What you are asked to do -> Copy all lines below exactly as written. Leave pictures out.

Dataset extract ->
Start

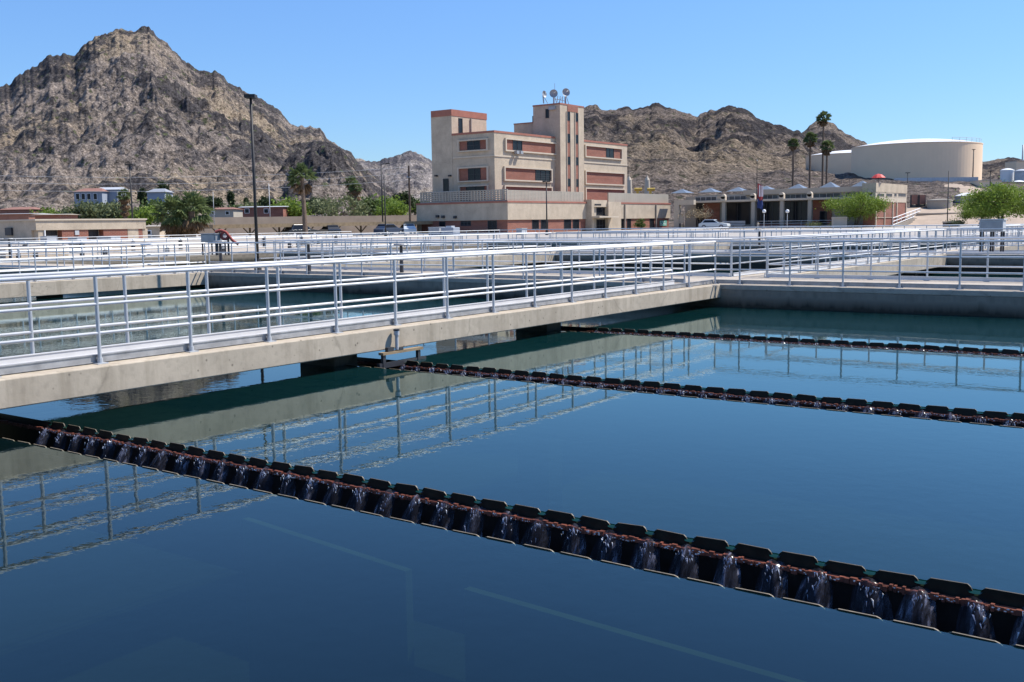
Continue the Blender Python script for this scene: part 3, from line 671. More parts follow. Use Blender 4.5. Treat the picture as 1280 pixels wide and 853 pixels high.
# tower
TY=TYa; TX=ony(700.5,190,TY)[0]; TY1=Yx(730,TX,190); TT=Zx(700.5,128.8,TX); TXL=Xy(666.5,TY,150)
MB().box(TXL,TX,TY,TY1,WT-.25,TT-.2).build('tower_wall','stucco',ob)
MB().box(TXL-.06,TX+.06,TY-.06,TY1+.06,TT-.2,TT).build('tower_coping','coping',ob)
MB().box(TX+.002,TX+.06,Yx(709,TX,135),Yx(722,TX,135),Zx(715,140,TX),TT-.205).build('brick_panel','brick',ob)
zt=lambda py: Zx(710,py,TX)
for a,b in ((709,712.2),(719.3,722.3)):
    u0,u1=Yx(a,TX,190),Yx(b,TX,190)
    MB().box(TX+.002,TX+.05,u0,u1,WT-.2,zt(139.7)).build('brick_strip','brick',ob)
    for y0,y1 in ((151,140),(178.5,167.5),(206,196),(233,223.5)): window(ob,'x',TX+.05,u0,u1,zt(y0),zt(y1),1,2,.05,fr=.06)
for a in (708.2,712.6,718.6,722.7):
    u=Yx(a,TX,190); MB().box(TX+.002,TX+.13,u-.05,u+.05,WT-.2,zt(139.7)).build('fin','trim',ob)
window(ob,'y',TY,Xy(682,TY,140),Xy(686.3,TY,140),Zy(684,148,TY),Zy(684,136.5,TY),1,1,.06)
MB().box(Xy(687,TY,135),Xy(695,TY,135),TY-.3,TY-.002,Zy(690,137.5,TY),Zy(690,133.5,TY)).build('wall_vent','grey',ob)
# penthouse beside the tower
PY=TY+1.; MB().box(Xy(642.5,PY,158),TXL-.002,PY,PY+6,MT-.1,Zy(655,155,PY)).build('penthouse','stucco',ob); MB().box(Xy(642.5,PY,158)-.05,TXL-.003,PY-.06,PY+6.05,Zy(655,155,PY),Zy(655,153.7,PY)).build('penthouse_coping','coping',ob)
m=MB(); x=Xy(664,PY,150); m.tube((x,PY+.5,MT),(x,PY+.5,Zy(664,145,PY)),.12,n=8); m.build('vent_pipe','dark',ob)
for px in (547,564): MB().box(Xy(px,MY)-.15,Xy(px,MY)+.15,MY-.5,MY-.042,Zy(px,221,MY),Zy(px,219,MY)).build('wall_lamp','dark',ob)
m=MB(); rr=random.Random(3)
for i in range(2): m=MB(); pxx=641.5+i*5; m.box(MX+.3,MX+.75,Yx(pxx,MX),Yx(pxx+3,MX),zs(192),zs(188)); m.build('wall_air_conditioner','grey',ob)
for px,py in ((547,271),(554,271.5),(569,272)): MB().box(Xy(px,KY)-.2,Xy(px,KY)+.2,KY-.35,KY-.002,Zy(px,py,KY)-.15,Zy(px,py,KY)+.2).build('wall_lamp','dark',ob)
for px in (780.5,819.5): MB().tube((KX+.12,Yx(px,KX),.3),(KX+.12,Yx(px,KX),WT-.3),.11,n=8).build('rain_pipe','stucco2',ob)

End

Written response ->
Continue the Blender Python script for this scene: part 3, from line 671. More parts follow. Use Blender 4.5. Treat the picture as 1280 pixels wide and 853 pixels high.
# tower
TY=TYa; TX=ony(700.5,190,TY)[0]; TY1=Yx(730,TX,190); TT=Zx(700.5,128.8,TX); TXL=Xy(666.5,TY,150)
MB().box(TXL,TX,TY,TY1,WT-.25,TT-.2).build('tower_wall','stucco',ob)
MB().box(TXL-.06,TX+.06,TY-.06,TY1+.06,TT-.2,TT).build('tower_coping','coping',ob)
MB().box(TX+.002,TX+.06,Yx(709,TX,135),Yx(722,TX,135),Zx(715,140,TX),TT-.205).build('brick_panel','brick',ob)
zt=lambda py: Zx(710,py,TX)
for a,b in ((709,712.2),(719.3,722.3)):
    u0,u1=Yx(a,TX,190),Yx(b,TX,190)
    MB().box(TX+.002,TX+.05,u0,u1,WT-.2,zt(139.7)).build('brick_strip','brick',ob)
    for y0,y1 in ((151,140),(178.5,167.5),(206,196),(233,223.5)): window(ob,'x',TX+.05,u0,u1,zt(y0),zt(y1),1,2,.05,fr=.06)
for a in (708.2,712.6,718.6,722.7):
    u=Yx(a,TX,190); MB().box(TX+.002,TX+.13,u-.05,u+.05,WT-.2,zt(139.7)).build('fin','trim',ob)
window(ob,'y',TY,Xy(682,TY,140),Xy(686.3,TY,140),Zy(684,148,TY),Zy(684,136.5,TY),1,1,.06)
MB().box(Xy(687,TY,135),Xy(695,TY,135),TY-.3,TY-.002,Zy(690,137.5,TY),Zy(690,133.5,TY)).build('wall_vent','grey',ob)
# penthouse beside the tower
PY=TY+1.; MB().box(Xy(642.5,PY,158),TXL-.002,PY,PY+6,MT-.1,Zy(655,155,PY)).build('penthouse','stucco',ob); MB().box(Xy(642.5,PY,158)-.05,TXL-.003,PY-.06,PY+6.05,Zy(655,155,PY),Zy(655,153.7,PY)).build('penthouse_coping','coping',ob)
m=MB(); x=Xy(664,PY,150); m.tube((x,PY+.5,MT),(x,PY+.5,Zy(664,145,PY)),.12,n=8); m.build('vent_pipe','dark',ob)
for px in (547,564): MB().box(Xy(px,MY)-.15,Xy(px,MY)+.15,MY-.5,MY-.042,Zy(px,221,MY),Zy(px,219,MY)).build('wall_lamp','dark',ob)
m=MB(); rr=random.Random(3)
for i in range(2): m=MB(); pxx=641.5+i*5; m.box(MX+.3,MX+.75,Yx(pxx,MX),Yx(pxx+3,MX),zs(192),zs(188)); m.build('wall_air_conditioner','grey',ob)
for px,py in ((547,271),(554,271.5),(569,272)): MB().box(Xy(px,KY)-.2,Xy(px,KY)+.2,KY-.35,KY-.002,Zy(px,py,KY)-.15,Zy(px,py,KY)+.2).build('wall_lamp','dark',ob)
for px in (780.5,819.5): MB().tube((KX+.12,Yx(px,KX),.3),(KX+.12,Yx(px,KX),WT-.3),.11,n=8).build('rain_pipe','stucco2',ob)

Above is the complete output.